Reading MF seems useful in terms of literary theory in the sense that makes interesting the traditions of 18-20th century sexuality and gender relations. I think it will be especially interesting in application to Austen’s work, which I will reread in my 350 seminar, Sense and Sensibility.

(Part of me wonders, is this novel of Austen’s the pinnacle of her writing as a political author? I’m saying political to stand for gender as well as class, in this instance. I’ve read this novel at least three times, and love it less and less, and cherish it all the more upon each dissection. Perhaps it is because these relationships are most obvious? But then again, I don’t know if I can say that is all together true; Mansfield Park offers some very strong class-oriented analysis. Hhmf.

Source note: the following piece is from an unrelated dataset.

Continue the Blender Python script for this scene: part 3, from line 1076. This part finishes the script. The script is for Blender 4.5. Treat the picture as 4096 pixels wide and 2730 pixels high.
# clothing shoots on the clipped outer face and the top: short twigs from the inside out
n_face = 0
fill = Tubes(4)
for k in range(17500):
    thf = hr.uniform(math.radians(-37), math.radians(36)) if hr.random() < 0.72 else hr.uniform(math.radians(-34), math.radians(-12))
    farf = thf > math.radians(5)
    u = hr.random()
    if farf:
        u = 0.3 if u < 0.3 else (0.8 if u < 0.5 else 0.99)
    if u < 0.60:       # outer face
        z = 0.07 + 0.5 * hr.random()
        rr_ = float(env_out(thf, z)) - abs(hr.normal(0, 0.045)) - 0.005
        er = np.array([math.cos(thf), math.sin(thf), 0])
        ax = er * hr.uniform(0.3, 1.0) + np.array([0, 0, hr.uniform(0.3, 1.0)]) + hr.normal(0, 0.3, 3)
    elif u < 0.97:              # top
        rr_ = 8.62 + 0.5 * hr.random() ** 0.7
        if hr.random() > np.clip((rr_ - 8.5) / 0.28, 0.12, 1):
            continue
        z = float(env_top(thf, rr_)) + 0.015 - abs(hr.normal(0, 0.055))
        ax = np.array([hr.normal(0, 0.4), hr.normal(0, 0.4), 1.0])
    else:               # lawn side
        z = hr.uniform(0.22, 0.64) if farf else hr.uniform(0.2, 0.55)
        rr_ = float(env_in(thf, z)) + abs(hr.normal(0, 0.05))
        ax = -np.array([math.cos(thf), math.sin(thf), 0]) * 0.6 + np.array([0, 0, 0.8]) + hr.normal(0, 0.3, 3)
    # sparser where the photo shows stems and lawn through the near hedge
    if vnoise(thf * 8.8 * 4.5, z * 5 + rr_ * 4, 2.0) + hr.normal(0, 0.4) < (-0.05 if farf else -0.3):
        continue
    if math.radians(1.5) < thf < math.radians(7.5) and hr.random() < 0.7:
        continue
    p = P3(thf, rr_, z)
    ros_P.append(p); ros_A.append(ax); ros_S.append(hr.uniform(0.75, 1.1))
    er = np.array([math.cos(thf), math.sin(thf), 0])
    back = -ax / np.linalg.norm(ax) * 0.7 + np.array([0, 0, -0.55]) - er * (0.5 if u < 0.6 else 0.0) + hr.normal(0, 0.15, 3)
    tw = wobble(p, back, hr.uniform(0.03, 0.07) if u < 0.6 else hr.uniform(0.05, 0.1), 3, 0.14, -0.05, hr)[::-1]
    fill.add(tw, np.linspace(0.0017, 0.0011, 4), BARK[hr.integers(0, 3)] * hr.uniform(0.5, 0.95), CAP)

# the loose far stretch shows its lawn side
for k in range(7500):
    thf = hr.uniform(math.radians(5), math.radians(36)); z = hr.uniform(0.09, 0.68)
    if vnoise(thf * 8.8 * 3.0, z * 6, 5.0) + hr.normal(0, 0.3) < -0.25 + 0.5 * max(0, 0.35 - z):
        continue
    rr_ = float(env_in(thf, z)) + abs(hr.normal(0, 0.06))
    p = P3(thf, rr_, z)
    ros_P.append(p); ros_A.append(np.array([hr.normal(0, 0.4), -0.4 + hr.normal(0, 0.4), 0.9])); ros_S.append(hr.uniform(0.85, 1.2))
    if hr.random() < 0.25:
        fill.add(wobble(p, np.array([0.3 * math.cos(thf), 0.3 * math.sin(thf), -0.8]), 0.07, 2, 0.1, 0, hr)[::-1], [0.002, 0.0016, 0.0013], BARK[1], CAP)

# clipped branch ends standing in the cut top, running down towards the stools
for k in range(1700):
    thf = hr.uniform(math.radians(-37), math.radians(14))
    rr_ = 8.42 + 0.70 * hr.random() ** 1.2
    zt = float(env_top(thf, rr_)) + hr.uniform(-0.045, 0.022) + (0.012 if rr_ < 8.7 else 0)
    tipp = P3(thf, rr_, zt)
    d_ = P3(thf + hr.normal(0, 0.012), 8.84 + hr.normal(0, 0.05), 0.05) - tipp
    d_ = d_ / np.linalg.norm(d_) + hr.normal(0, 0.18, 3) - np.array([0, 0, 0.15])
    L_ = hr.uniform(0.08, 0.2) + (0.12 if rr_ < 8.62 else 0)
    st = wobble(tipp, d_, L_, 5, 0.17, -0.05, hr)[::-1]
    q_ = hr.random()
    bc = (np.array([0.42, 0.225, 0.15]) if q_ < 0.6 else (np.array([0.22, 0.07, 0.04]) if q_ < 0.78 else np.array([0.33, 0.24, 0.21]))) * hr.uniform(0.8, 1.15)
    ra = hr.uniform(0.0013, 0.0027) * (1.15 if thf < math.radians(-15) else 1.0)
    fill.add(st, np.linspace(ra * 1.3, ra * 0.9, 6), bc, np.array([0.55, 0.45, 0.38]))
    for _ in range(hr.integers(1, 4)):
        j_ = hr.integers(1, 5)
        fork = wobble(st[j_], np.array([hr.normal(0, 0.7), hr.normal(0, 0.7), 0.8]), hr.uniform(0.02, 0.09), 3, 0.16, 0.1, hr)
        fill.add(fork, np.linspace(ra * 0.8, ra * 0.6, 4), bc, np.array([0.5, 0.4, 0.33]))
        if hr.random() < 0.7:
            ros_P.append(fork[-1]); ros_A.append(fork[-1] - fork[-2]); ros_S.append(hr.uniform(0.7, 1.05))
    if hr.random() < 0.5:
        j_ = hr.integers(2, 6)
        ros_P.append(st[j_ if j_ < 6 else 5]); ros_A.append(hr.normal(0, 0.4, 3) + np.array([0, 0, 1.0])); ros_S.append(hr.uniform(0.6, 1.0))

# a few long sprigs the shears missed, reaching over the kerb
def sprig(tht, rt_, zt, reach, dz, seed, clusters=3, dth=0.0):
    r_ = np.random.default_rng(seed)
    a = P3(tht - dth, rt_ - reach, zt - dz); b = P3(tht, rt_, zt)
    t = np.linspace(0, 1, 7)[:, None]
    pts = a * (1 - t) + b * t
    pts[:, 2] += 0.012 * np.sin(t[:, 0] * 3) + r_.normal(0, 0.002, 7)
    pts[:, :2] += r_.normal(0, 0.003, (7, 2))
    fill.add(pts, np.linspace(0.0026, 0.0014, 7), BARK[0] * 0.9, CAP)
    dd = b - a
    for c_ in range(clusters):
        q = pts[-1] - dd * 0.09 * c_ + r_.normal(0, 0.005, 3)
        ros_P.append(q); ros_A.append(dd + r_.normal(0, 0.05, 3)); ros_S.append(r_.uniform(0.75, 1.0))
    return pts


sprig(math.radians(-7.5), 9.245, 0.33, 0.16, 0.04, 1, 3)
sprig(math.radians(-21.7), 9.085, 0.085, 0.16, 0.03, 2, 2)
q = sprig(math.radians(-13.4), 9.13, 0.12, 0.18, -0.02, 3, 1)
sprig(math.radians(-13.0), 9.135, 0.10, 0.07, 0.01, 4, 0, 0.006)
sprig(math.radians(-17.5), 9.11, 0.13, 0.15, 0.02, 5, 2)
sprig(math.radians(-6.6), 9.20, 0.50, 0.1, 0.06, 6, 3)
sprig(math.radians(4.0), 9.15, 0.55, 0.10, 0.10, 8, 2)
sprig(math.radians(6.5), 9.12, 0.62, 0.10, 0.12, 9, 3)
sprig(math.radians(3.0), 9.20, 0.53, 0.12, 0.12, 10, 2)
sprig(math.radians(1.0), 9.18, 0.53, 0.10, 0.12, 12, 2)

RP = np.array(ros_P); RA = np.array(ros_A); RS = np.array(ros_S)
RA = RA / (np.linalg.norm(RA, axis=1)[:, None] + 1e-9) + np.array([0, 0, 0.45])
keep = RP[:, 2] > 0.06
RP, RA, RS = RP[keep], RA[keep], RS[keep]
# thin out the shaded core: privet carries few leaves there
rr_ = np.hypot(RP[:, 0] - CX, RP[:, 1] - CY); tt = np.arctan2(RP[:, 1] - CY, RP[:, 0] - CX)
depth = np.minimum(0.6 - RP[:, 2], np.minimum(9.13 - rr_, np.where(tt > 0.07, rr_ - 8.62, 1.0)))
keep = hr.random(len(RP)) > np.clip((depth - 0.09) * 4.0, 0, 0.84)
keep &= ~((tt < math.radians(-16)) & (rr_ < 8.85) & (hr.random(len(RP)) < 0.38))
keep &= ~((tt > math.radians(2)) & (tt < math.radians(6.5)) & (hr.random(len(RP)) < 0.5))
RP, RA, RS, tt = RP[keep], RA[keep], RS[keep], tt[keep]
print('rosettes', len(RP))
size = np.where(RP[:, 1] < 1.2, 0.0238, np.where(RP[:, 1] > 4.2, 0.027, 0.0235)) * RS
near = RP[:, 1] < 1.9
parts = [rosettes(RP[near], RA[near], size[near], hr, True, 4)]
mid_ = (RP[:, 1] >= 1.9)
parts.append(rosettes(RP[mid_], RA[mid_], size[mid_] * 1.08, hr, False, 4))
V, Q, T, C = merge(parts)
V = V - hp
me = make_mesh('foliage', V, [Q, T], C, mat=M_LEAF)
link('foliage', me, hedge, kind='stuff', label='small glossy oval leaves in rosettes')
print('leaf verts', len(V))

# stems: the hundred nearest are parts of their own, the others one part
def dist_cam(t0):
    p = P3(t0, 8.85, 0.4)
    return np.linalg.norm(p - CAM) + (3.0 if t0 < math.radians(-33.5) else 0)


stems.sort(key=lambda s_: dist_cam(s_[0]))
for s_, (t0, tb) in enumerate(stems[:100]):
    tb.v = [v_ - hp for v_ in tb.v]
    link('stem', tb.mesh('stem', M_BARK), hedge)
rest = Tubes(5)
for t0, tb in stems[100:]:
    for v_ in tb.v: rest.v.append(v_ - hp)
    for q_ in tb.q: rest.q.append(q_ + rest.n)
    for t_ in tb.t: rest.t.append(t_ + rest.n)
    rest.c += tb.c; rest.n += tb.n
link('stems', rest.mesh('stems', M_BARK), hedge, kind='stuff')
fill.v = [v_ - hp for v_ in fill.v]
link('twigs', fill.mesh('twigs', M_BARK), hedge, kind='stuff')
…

Austen has inadvertantly become the topic of this posting… whatever!

If my memory serves me correctly, Sense and Sensibility’s “outcome” of plot is one of the strongest in terms of securing the female as the slave-property of man, whereas other Austen novels tend to fend for “love” in a more naive celebration. But… this leads me to another offshoot [and perhaps back to MF]: where’s the love, after all?)

Contemporary popular culture praises Austen as an author of love, as an author of the heart. (Even a ridiculously untrue movie was made, much to the chagrin of Keira Knightley, who was not chosen to play the title role.) But, in reading these novels repetitiously (as one is inclined to do as an English major), one finds that there has never been love, nor has there ever existed any exchange between relations or suitors or social elders other than the euphemistic exchange of goods for sex? Perhaps today’s perpetuation of love is the most effective way of reifying Austen’s work as justification of contemporary relationships and social-sexual networks. Because maybe this backward glace is nothing more than a historical experience of duplication…

Getting back to MF; what was his intent? I do understand the structuralist approach to his works and writings, but I think it falls flat at really “saying something.” And so I’m wondering if I should read his essays and think “that’s nice, I’ll put this to use in Sense and Sensibility? Or should I pose the question what caused MF to pose this question at the cultural epoch that he did; a question and explication that was seemingly rooted in the 19th century?

Basically, I wonder how I can take MF and escape to a very broad framing for a moment, in order to “move forward.”

 

Signing off,

 

b

Upon re-reading:

I feel that my most recent post and my first are, in fact, very intimately connected. 

My overarching question: does new media poetry showcase an erosion of form? In what ways is this aesthetic acheived?
- Place sonnet, free verse, and new media poem side by side; discuss the elements and limits of the universal opposition within a ‘traditional’ context of poetic form.

I feel that this section of the essay will be a very long one, and for good reason. Though I am very anxious about properly undwinding it in such a short number of pages. 

After this detailed explication of Marcuse (perhaps supplemented by other thinkers) I would like to dicuss the possibility of the different poetic forms and how new media poetry attempts to ‘restructure’ or reconfigure the effects that a traditional poem usually sets out in the formal structure of the two-dimensional poem.

…Things are beginning to get a little tricky.

 

It’s been a difficult challenge to find a good sonnet online that’s unpublished. I will appeal to higher sources.